[Entries taken from a collection]
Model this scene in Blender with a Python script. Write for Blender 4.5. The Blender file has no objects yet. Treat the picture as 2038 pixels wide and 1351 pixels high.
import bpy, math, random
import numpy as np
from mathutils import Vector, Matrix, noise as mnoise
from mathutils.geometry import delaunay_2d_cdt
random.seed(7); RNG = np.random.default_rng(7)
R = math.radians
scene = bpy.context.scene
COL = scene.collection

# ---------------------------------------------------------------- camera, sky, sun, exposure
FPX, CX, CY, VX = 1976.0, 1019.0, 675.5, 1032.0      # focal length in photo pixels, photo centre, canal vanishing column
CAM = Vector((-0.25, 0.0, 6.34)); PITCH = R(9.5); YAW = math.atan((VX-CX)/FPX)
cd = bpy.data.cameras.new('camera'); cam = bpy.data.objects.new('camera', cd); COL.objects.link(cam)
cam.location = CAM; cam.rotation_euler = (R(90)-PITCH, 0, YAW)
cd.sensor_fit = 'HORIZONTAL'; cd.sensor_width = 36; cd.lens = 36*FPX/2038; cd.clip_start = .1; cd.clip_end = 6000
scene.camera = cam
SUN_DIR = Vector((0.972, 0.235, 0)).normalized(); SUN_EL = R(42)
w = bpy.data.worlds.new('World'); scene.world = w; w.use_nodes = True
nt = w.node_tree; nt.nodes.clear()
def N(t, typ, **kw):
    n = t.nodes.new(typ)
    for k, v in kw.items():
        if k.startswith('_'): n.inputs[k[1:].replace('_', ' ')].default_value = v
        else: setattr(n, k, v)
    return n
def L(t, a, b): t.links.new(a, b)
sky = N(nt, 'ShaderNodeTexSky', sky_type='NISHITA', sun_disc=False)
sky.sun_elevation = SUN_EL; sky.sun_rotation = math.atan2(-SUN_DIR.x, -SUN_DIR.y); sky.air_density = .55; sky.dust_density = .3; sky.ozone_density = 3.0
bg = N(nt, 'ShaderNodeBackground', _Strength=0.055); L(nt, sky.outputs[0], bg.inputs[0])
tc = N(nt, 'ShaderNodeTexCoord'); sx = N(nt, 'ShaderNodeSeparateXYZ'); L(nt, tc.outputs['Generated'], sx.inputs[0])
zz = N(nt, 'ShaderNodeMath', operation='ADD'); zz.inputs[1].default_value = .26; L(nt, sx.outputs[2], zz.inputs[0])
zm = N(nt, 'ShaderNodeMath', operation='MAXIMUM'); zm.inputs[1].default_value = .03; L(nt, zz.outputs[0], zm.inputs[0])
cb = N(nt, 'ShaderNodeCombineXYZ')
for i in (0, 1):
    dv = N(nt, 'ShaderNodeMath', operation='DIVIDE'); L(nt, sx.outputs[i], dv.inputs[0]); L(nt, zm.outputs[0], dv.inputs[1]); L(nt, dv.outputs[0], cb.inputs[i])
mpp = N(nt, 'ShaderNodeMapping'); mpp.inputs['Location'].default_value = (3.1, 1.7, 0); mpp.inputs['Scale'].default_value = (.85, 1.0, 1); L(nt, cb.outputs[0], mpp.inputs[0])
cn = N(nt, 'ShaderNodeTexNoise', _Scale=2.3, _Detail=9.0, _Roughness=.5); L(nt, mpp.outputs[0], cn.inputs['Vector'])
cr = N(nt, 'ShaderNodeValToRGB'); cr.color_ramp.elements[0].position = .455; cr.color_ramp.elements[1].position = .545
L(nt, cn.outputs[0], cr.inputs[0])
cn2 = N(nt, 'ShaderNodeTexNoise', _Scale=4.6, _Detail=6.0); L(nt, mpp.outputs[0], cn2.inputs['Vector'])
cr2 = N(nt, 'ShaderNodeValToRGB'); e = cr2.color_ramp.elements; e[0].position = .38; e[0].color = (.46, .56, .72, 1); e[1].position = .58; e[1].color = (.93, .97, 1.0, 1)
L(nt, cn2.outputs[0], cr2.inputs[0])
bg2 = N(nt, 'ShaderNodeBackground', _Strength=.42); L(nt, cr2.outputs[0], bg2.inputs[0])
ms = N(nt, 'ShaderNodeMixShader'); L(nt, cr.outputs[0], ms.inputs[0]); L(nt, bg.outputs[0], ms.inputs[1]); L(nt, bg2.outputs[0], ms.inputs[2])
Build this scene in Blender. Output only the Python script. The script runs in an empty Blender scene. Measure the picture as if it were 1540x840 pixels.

TASK REQUIREMENTS: Your task is to give the records above again, exactly.

CORRECT RESULT:
Model this scene in Blender with a Python script. Write for Blender 4.5. The Blender file has no objects yet. Treat the picture as 2038 pixels wide and 1351 pixels high.
import bpy, math, random
import numpy as np
from mathutils import Vector, Matrix, noise as mnoise
from mathutils.geometry import delaunay_2d_cdt
random.seed(7); RNG = np.random.default_rng(7)
R = math.radians
scene = bpy.context.scene
COL = scene.collection

# ---------------------------------------------------------------- camera, sky, sun, exposure
FPX, CX, CY, VX = 1976.0, 1019.0, 675.5, 1032.0      # focal length in photo pixels, photo centre, canal vanishing column
CAM = Vector((-0.25, 0.0, 6.34)); PITCH = R(9.5); YAW = math.atan((VX-CX)/FPX)
cd = bpy.data.cameras.new('camera'); cam = bpy.data.objects.new('camera', cd); COL.objects.link(cam)
cam.location = CAM; cam.rotation_euler = (R(90)-PITCH, 0, YAW)
cd.sensor_fit = 'HORIZONTAL'; cd.sensor_width = 36; cd.lens = 36*FPX/2038; cd.clip_start = .1; cd.clip_end = 6000
scene.camera = cam
SUN_DIR = Vector((0.972, 0.235, 0)).normalized(); SUN_EL = R(42)
w = bpy.data.worlds.new('World'); scene.world = w; w.use_nodes = True
nt = w.node_tree; nt.nodes.clear()
def N(t, typ, **kw):
    n = t.nodes.new(typ)
    for k, v in kw.items():
        if k.startswith('_'): n.inputs[k[1:].replace('_', ' ')].default_value = v
        else: setattr(n, k, v)
    return n
def L(t, a, b): t.links.new(a, b)
sky = N(nt, 'ShaderNodeTexSky', sky_type='NISHITA', sun_disc=False)
sky.sun_elevation = SUN_EL; sky.sun_rotation = math.atan2(-SUN_DIR.x, -SUN_DIR.y); sky.air_density = .55; sky.dust_density = .3; sky.ozone_density = 3.0
bg = N(nt, 'ShaderNodeBackground', _Strength=0.055); L(nt, sky.outputs[0], bg.inputs[0])
tc = N(nt, 'ShaderNodeTexCoord'); sx = N(nt, 'ShaderNodeSeparateXYZ'); L(nt, tc.outputs['Generated'], sx.inputs[0])
zz = N(nt, 'ShaderNodeMath', operation='ADD'); zz.inputs[1].default_value = .26; L(nt, sx.outputs[2], zz.inputs[0])
zm = N(nt, 'ShaderNodeMath', operation='MAXIMUM'); zm.inputs[1].default_value = .03; L(nt, zz.outputs[0], zm.inputs[0])
cb = N(nt, 'ShaderNodeCombineXYZ')
for i in (0, 1):
    dv = N(nt, 'ShaderNodeMath', operation='DIVIDE'); L(nt, sx.outputs[i], dv.inputs[0]); L(nt, zm.outputs[0], dv.inputs[1]); L(nt, dv.outputs[0], cb.inputs[i])
mpp = N(nt, 'ShaderNodeMapping'); mpp.inputs['Location'].default_value = (3.1, 1.7, 0); mpp.inputs['Scale'].default_value = (.85, 1.0, 1); L(nt, cb.outputs[0], mpp.inputs[0])
cn = N(nt, 'ShaderNodeTexNoise', _Scale=2.3, _Detail=9.0, _Roughness=.5); L(nt, mpp.outputs[0], cn.inputs['Vector'])
cr = N(nt, 'ShaderNodeValToRGB'); cr.color_ramp.elements[0].position = .455; cr.color_ramp.elements[1].position = .545
L(nt, cn.outputs[0], cr.inputs[0])
cn2 = N(nt, 'ShaderNodeTexNoise', _Scale=4.6, _Detail=6.0); L(nt, mpp.outputs[0], cn2.inputs['Vector'])
cr2 = N(nt, 'ShaderNodeValToRGB'); e = cr2.color_ramp.elements; e[0].position = .38; e[0].color = (.46, .56, .72, 1); e[1].position = .58; e[1].color = (.93, .97, 1.0, 1)
L(nt, cn2.outputs[0], cr2.inputs[0])
bg2 = N(nt, 'ShaderNodeBackground', _Strength=.42); L(nt, cr2.outputs[0], bg2.inputs[0])
ms = N(nt, 'ShaderNodeMixShader'); L(nt, cr.outputs[0], ms.inputs[0]); L(nt, bg.outputs[0], ms.inputs[1]); L(nt, bg2.outputs[0], ms.inputs[2])
Build this scene in Blender. Output only the Python script. The script runs in an empty Blender scene. Measure the picture as if it were 1540x840 pixels.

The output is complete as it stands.